A responsabilidade das partes está diretamente relacionada ao arranjo jurídico dos agentes de tratamento de dados. Por exemplo, caso o contrato seja entre controlador e operador, o art. 42 da LGPD prevê responsabilidade solidária em alguns casos entre as partes, mas o contrato pode explicitar quais são os limites dessa responsabilidade. Esta cláusula também pode prever quando haverá direito de denunciação à lide ou de regresso de uma parte contra a outra.

Pode ser incluída, ainda, uma multa contratual por descumprimento das cláusulas. A cláusula de responsabilidade também pode abranger os casos em que uma das partes não será responsável pela proteção dos dados - por exemplo, quando houver decisão judicial impondo compartilhamento.  

Agilize negociações contratuais

Para que os acordos sejam eficientes, enquanto representação da composição da vontade das partes, é importante, em primeiro lugar, entender os agentes de tratamento envolvidos e o fluxo de dados pessoais, pensando na operação como um todo — desde a coleta, até a exclusão dos dados, passando por todos os agentes com os quais aquela informação pode ser compartilhada. 

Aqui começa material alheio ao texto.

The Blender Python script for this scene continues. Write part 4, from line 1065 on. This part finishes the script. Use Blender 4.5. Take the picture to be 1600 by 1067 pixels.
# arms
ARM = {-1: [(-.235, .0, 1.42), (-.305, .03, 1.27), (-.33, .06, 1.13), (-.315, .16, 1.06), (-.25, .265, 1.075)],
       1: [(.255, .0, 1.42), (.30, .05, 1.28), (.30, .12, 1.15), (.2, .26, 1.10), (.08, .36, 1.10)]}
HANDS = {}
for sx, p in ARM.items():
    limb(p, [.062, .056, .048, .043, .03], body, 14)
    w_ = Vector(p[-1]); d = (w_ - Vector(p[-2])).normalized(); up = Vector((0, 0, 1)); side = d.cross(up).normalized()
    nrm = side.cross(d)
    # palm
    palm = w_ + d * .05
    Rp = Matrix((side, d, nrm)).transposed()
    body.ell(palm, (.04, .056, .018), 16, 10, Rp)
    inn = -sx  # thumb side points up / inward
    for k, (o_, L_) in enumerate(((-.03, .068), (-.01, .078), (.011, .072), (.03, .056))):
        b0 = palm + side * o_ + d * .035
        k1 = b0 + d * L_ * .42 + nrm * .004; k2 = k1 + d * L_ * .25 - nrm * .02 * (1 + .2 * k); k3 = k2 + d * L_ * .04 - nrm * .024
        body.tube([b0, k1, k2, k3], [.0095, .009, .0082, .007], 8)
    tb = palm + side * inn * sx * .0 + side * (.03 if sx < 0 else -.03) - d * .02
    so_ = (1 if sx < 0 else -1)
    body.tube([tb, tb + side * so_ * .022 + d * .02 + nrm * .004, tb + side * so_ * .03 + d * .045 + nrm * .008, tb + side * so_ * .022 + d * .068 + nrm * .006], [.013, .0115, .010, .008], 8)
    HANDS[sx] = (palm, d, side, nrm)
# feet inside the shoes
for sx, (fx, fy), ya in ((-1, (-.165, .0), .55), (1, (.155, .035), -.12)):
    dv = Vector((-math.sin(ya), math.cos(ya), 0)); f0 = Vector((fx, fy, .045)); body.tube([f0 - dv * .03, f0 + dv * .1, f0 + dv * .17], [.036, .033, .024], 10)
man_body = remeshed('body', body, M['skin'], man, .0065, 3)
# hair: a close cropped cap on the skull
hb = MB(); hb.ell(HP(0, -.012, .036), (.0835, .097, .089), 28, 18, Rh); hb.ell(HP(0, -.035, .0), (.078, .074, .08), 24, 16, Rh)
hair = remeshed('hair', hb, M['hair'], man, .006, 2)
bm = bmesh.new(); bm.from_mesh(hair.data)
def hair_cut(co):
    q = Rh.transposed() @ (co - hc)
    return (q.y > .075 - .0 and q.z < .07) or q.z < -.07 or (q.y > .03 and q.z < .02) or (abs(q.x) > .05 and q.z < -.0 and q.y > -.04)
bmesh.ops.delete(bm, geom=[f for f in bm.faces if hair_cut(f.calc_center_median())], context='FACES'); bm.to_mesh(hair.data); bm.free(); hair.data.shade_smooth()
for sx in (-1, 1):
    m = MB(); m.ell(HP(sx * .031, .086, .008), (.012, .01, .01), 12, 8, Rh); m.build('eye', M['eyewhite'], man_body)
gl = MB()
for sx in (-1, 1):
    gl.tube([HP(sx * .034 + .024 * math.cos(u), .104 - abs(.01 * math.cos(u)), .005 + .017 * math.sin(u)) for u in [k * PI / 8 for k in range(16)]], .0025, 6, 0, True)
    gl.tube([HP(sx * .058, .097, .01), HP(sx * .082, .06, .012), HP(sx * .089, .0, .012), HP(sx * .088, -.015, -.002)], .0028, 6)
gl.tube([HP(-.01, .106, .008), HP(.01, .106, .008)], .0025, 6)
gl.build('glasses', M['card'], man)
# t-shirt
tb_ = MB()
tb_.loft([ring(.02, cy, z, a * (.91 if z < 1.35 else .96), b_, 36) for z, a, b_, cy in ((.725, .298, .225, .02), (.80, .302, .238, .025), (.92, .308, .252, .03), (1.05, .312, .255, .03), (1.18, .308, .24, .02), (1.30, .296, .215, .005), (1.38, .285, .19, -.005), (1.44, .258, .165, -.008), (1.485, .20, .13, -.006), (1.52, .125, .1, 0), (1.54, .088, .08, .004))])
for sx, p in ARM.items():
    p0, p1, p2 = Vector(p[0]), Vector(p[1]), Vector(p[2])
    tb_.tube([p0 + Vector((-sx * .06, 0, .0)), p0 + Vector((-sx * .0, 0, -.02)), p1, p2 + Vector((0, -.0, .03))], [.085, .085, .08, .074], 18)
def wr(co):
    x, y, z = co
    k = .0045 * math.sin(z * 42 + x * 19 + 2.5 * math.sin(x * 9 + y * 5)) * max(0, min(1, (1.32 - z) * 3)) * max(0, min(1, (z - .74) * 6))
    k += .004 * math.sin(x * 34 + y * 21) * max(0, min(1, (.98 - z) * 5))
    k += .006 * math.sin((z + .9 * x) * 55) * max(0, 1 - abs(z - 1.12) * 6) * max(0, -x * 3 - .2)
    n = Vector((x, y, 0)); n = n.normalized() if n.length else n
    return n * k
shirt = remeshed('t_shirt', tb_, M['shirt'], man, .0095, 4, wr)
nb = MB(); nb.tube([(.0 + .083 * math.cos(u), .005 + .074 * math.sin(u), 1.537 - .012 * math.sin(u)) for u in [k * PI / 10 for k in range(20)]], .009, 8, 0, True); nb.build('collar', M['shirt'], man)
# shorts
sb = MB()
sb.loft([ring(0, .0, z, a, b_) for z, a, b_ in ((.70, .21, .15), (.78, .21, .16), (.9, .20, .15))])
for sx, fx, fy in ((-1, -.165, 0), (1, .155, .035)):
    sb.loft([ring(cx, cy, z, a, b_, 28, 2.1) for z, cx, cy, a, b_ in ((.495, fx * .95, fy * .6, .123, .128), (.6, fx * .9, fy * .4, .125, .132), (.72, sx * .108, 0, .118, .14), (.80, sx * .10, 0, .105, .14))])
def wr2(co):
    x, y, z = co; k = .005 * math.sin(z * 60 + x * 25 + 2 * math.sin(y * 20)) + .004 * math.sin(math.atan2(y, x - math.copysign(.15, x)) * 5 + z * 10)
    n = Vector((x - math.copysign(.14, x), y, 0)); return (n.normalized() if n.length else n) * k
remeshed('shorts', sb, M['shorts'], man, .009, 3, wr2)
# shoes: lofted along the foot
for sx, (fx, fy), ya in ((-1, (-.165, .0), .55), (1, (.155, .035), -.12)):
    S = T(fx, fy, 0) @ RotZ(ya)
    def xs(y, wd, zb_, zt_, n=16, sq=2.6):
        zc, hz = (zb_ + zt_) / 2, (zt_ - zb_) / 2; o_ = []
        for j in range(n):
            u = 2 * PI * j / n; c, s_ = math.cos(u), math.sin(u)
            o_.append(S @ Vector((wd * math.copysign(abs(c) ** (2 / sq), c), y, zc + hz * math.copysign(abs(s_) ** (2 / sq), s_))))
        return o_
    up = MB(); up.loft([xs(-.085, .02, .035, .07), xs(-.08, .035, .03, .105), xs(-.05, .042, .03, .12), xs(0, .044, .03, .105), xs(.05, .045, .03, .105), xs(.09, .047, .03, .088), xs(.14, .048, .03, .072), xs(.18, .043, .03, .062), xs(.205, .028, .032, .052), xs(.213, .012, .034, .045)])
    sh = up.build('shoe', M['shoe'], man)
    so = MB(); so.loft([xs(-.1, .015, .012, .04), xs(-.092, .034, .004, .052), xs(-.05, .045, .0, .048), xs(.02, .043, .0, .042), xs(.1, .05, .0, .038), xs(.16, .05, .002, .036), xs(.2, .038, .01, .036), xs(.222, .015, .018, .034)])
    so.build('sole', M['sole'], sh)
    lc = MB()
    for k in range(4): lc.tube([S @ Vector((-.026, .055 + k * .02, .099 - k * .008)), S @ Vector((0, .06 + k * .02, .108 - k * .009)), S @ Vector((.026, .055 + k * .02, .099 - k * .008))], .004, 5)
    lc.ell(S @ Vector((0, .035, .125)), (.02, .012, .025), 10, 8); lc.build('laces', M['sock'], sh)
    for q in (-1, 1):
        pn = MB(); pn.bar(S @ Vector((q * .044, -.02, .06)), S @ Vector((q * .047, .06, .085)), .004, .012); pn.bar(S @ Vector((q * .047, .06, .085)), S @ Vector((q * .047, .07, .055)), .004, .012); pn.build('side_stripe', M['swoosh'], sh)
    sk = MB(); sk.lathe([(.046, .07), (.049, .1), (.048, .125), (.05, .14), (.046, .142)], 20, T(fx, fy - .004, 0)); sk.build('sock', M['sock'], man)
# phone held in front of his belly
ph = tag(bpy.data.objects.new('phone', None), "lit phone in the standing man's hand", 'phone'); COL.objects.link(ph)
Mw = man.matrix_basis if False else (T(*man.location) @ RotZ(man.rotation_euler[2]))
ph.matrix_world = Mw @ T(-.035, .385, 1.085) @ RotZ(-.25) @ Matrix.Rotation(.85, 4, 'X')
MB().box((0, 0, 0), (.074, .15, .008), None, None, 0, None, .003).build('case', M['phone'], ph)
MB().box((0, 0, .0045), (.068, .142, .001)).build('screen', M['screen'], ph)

Caso o objetivo seja de desenvolver um modelo de contrato padrão, que será negociado com várias pessoas ou empresas diferentes, é interessante entender previamente quais são as cláusulas inegociáveis, quais podem ser negociadas e, até qual ponto é possível ceder e quais cláusulas podem ser removidas, sem risco para a organização. Entender isso gera maior agilidade no momento da negociação, trazendo eficiência para o processo de análise jurídica.